REQUEST: All of the lines below are to be transcribed faithfully, with pictures excluded from the copy.

GIVEN MATERIAL:
+-------+

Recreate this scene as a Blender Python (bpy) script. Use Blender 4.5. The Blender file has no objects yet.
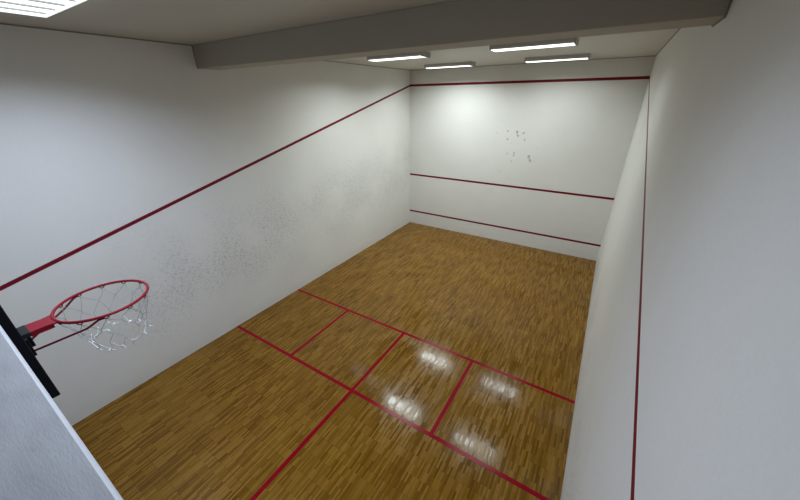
import bpy, bmesh, math, random
from mathutils import Vector, Matrix
random.seed(7)
scene = bpy.context.scene
COL = scene.collection
PI = math.pi

# ------------------------------------------------------------------ measures
W, L, H = 6.125, 9.75, 4.985          # court width, depth, ceiling height
SHORT_Y, BOX_Y = 4.315, 2.700         # floor lines
TIN_Z, SERVE_Z, OUT_Z = 0.470, 1.803, 4.570
LEDGE_Y, LEDGE_Z = .0848, 3.600       # front face and top of the viewing ledge
GAL_Y = -2.6                          # wall behind the gallery
BEAM_Y0, BEAM_Y1, BEAM_Z = 3.215, 3.570, 4.672

# ------------------------------------------------------------------ mesh helpers
def obj(name, bm, mat, parent=None, smooth=False):
    me = bpy.data.meshes.new(name)
    bm.normal_update()
    bm.to_mesh(me); bm.free()
    mats = mat if isinstance(mat, (list, tuple)) else [mat]
    for m in mats: me.materials.append(m)
    if smooth:
        for p in me.polygons: p.use_smooth = True
    o = bpy.data.objects.new(name, me)
    COL.objects.link(o)
    if parent is not None: o.parent = parent
    return o

def box(bm, x0, x1, y0, y1, z0, z1, bevel=0.0, seg=2):
    r = bmesh.ops.create_cube(bm, size=1.0)
    vs = r['verts']
    for v in vs:
        v.co = Vector(((x0+x1)/2 + v.co.x*(x1-x0), (y0+y1)/2 + v.co.y*(y1-y0), (z0+z1)/2 + v.co.z*(z1-z0)))
    if bevel:
        es = {e for v in vs for e in v.link_edges}
        bmesh.ops.bevel(bm, geom=list(es), offset=bevel, segments=seg, profile=0.5, affect='EDGES')
    return bm

def newbox(*a, **k):
    return box(bmesh.new(), *a, **k)

def tube(bm, pts, r, n=8, closed=False, caps=True):
    pts = [Vector(p) for p in pts]
    N = len(pts)
    rad = r if isinstance(r, (list, tuple)) else [r]*N
    rings = []
    ref = None
    for i, p in enumerate(pts):
        a = pts[(i-1) % N] if (closed or i > 0) else p
        b = pts[(i+1) % N] if (closed or i < N-1) else p
        t = (b-a).normalized()
        if ref is None:
            ref = Vector((0,0,1)) if abs(t.z) < .9 else Vector((1,0,0))
        u = (ref - t*ref.dot(t))
        if u.length < 1e-6: u = t.orthogonal()
        u.normalize(); v = t.cross(u)
        ref = u
        rings.append([bm.verts.new(p + (u*math.cos(2*PI*k/n) + v*math.sin(2*PI*k/n))*rad[i]) for k in range(n)])
    m = N if closed else N-1
    for i in range(m):
        A, B = rings[i], rings[(i+1) % N]
        for k in range(n):
            bm.faces.new((A[k], A[(k+1) % n], B[(k+1) % n], B[k]))
    if caps and not closed:
        bm.faces.new(list(reversed(rings[0]))); bm.faces.new(rings[-1])
    return bm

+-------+

TASK OUTPUT:
Recreate this scene as a Blender Python (bpy) script. Use Blender 4.5. The Blender file has no objects yet.
import bpy, bmesh, math, random
from mathutils import Vector, Matrix
random.seed(7)
scene = bpy.context.scene
COL = scene.collection
PI = math.pi

# ------------------------------------------------------------------ measures
W, L, H = 6.125, 9.75, 4.985          # court width, depth, ceiling height
SHORT_Y, BOX_Y = 4.315, 2.700         # floor lines
TIN_Z, SERVE_Z, OUT_Z = 0.470, 1.803, 4.570
LEDGE_Y, LEDGE_Z = .0848, 3.600       # front face and top of the viewing ledge
GAL_Y = -2.6                          # wall behind the gallery
BEAM_Y0, BEAM_Y1, BEAM_Z = 3.215, 3.570, 4.672

# ------------------------------------------------------------------ mesh helpers
def obj(name, bm, mat, parent=None, smooth=False):
    me = bpy.data.meshes.new(name)
    bm.normal_update()
    bm.to_mesh(me); bm.free()
    mats = mat if isinstance(mat, (list, tuple)) else [mat]
    for m in mats: me.materials.append(m)
    if smooth:
        for p in me.polygons: p.use_smooth = True
    o = bpy.data.objects.new(name, me)
    COL.objects.link(o)
    if parent is not None: o.parent = parent
    return o

def box(bm, x0, x1, y0, y1, z0, z1, bevel=0.0, seg=2):
    r = bmesh.ops.create_cube(bm, size=1.0)
    vs = r['verts']
    for v in vs:
        v.co = Vector(((x0+x1)/2 + v.co.x*(x1-x0), (y0+y1)/2 + v.co.y*(y1-y0), (z0+z1)/2 + v.co.z*(z1-z0)))
    if bevel:
        es = {e for v in vs for e in v.link_edges}
        bmesh.ops.bevel(bm, geom=list(es), offset=bevel, segments=seg, profile=0.5, affect='EDGES')
    return bm

def newbox(*a, **k):
    return box(bmesh.new(), *a, **k)

def tube(bm, pts, r, n=8, closed=False, caps=True):
    pts = [Vector(p) for p in pts]
    N = len(pts)
    rad = r if isinstance(r, (list, tuple)) else [r]*N
    rings = []
    ref = None
    for i, p in enumerate(pts):
        a = pts[(i-1) % N] if (closed or i > 0) else p
        b = pts[(i+1) % N] if (closed or i < N-1) else p
        t = (b-a).normalized()
        if ref is None:
            ref = Vector((0,0,1)) if abs(t.z) < .9 else Vector((1,0,0))
        u = (ref - t*ref.dot(t))
        if u.length < 1e-6: u = t.orthogonal()
        u.normalize(); v = t.cross(u)
        ref = u
        rings.append([bm.verts.new(p + (u*math.cos(2*PI*k/n) + v*math.sin(2*PI*k/n))*rad[i]) for k in range(n)])
    m = N if closed else N-1
    for i in range(m):
        A, B = rings[i], rings[(i+1) % N]
        for k in range(n):
            bm.faces.new((A[k], A[(k+1) % n], B[(k+1) % n], B[k]))
    if caps and not closed:
        bm.faces.new(list(reversed(rings[0]))); bm.faces.new(rings[-1])
    return bm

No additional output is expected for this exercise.